LostInParadise's avatar

I think I understand what @whitenoise means by forced charity. This would be the Objectivist view of using tax money to help those in need. I understand the argument, but there are counter-arguments. Many people are willing to help those in need provided the burden is shared with everyone else.

whitenoise's avatar

@LostInParadise
!!! That wasn’t me, that was @walterallenhaxton.
I am with you on the willingness to help. I am also by the way trying to have to pay as much taxes as possible. Living in the country I live in helps (52% marginal income tax)

walterallenhaxton's avatar

@atlantis I do not consider the charity I do to be forced or obligatory in any way.

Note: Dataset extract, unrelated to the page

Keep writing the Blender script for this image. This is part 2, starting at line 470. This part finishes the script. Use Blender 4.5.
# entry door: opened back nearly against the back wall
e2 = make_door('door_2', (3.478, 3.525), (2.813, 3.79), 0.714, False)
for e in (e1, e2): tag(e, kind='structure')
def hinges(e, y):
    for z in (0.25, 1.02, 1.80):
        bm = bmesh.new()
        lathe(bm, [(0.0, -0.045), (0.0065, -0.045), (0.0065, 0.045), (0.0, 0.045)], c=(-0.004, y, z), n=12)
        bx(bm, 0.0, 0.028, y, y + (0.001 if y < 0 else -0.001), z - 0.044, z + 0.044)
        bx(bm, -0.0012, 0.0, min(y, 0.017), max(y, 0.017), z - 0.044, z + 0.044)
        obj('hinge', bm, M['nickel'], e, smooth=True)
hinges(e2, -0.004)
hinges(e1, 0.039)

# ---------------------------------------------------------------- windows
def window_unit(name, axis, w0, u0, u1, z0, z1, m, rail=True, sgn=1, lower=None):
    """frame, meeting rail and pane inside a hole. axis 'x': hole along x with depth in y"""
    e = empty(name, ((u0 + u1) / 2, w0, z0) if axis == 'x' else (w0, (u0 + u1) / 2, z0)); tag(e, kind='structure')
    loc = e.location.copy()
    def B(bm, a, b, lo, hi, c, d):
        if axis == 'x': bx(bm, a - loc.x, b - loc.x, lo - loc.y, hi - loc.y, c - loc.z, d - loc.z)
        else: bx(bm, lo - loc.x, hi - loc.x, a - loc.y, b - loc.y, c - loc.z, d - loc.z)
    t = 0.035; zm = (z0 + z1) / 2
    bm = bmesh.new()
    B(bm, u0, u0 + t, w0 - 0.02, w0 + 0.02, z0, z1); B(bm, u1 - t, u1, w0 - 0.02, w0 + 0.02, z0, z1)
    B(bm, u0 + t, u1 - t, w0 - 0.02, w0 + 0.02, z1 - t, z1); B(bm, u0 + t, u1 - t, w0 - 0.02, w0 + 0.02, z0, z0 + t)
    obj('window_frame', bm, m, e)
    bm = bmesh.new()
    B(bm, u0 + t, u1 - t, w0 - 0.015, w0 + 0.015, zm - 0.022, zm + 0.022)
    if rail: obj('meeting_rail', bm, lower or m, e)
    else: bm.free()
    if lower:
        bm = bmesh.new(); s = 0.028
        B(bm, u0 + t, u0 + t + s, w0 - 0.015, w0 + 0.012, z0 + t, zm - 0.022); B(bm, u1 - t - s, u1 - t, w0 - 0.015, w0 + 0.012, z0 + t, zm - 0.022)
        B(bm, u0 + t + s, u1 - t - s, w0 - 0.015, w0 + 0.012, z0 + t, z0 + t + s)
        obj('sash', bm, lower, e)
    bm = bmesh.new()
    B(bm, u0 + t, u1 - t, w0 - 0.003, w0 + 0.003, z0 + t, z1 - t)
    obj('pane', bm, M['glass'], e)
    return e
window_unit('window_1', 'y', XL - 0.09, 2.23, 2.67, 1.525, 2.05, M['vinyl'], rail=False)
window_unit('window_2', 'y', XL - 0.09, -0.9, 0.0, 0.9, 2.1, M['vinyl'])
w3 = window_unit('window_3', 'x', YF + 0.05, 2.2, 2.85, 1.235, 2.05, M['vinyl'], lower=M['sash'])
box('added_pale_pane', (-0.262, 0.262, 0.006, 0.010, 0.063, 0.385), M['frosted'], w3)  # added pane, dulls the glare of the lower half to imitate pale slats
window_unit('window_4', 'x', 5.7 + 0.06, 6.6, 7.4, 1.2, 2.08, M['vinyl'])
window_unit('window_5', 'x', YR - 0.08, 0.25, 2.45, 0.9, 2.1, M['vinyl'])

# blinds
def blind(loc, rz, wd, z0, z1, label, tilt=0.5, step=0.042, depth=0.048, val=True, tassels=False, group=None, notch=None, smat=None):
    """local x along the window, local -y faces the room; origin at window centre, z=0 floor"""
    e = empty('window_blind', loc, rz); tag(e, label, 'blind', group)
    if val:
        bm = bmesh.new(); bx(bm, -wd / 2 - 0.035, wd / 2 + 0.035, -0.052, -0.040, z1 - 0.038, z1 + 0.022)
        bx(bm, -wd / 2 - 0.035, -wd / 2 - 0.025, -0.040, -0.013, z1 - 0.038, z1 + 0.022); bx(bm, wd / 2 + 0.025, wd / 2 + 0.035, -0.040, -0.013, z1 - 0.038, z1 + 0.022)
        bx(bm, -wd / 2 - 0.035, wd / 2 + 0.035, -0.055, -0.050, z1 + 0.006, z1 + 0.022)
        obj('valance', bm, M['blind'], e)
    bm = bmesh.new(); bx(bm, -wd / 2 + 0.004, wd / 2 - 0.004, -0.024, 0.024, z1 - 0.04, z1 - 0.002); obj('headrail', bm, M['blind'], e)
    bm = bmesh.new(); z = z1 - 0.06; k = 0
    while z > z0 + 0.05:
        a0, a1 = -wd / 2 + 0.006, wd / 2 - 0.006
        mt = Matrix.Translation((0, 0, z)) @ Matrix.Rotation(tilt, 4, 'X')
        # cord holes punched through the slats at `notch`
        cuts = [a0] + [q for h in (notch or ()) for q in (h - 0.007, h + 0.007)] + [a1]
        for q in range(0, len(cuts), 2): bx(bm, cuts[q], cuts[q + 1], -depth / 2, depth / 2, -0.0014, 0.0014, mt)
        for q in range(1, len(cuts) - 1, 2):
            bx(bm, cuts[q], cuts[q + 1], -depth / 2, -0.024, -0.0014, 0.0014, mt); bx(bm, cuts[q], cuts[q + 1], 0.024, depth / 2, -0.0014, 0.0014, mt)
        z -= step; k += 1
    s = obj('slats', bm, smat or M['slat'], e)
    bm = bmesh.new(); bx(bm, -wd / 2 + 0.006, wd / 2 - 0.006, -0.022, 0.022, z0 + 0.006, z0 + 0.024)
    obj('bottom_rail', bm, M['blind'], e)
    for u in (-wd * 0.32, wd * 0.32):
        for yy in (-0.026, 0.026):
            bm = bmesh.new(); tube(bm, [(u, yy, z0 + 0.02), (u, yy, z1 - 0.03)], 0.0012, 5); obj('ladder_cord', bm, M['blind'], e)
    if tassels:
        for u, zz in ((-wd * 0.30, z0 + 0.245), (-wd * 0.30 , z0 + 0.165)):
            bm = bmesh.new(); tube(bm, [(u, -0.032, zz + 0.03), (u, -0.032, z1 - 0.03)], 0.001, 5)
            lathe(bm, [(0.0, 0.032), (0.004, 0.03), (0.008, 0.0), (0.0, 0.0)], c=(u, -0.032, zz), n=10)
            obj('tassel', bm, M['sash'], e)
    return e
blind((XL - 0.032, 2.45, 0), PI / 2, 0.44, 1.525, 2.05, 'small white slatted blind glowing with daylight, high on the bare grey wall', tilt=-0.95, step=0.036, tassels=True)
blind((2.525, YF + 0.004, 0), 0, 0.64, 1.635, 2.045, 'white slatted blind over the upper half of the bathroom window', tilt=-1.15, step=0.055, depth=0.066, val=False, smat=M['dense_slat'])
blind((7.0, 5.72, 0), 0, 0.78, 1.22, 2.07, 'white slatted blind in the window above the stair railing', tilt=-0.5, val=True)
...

I just do it because it makes my life better to not have things I do not need and I enjoy figuring out who would most enjoy and benefit from having them. It is not a choice. It is who I am.

walterallenhaxton's avatar

I do not consider it charity at all if it involves sacrifice of any kind.

LostInParadise's avatar

@whitenoise , sorry about the mixup

walterallenhaxton's avatar

@LostInParadise Not shared. Forced on. That one again is theft. It is also forcing your ideas of charity on to another person who has his own. They could easily be far better ideas because he knows who he is helping and you do not. Forcing other people to stop using force on others is moral. Forcing them to accept your ideas and taking their property to support your ideas is just plain evil. Nothing good comes of it.

I don’t need objectivism for that. I can go to religion for those ideas as well. “Thou shalt not steal” is one example.

LostInParadise's avatar

@walterallenhaxton , You may regard representative democracy as tyranny of the majority, where a majority can force its views on the rest, but so far there has not been a form of government that works better.

walterallenhaxton's avatar

@LostInParadise Contract government worked quite well in this country until Lincoln destroyed the main enforcement mechanisms. It certainly was no democracy.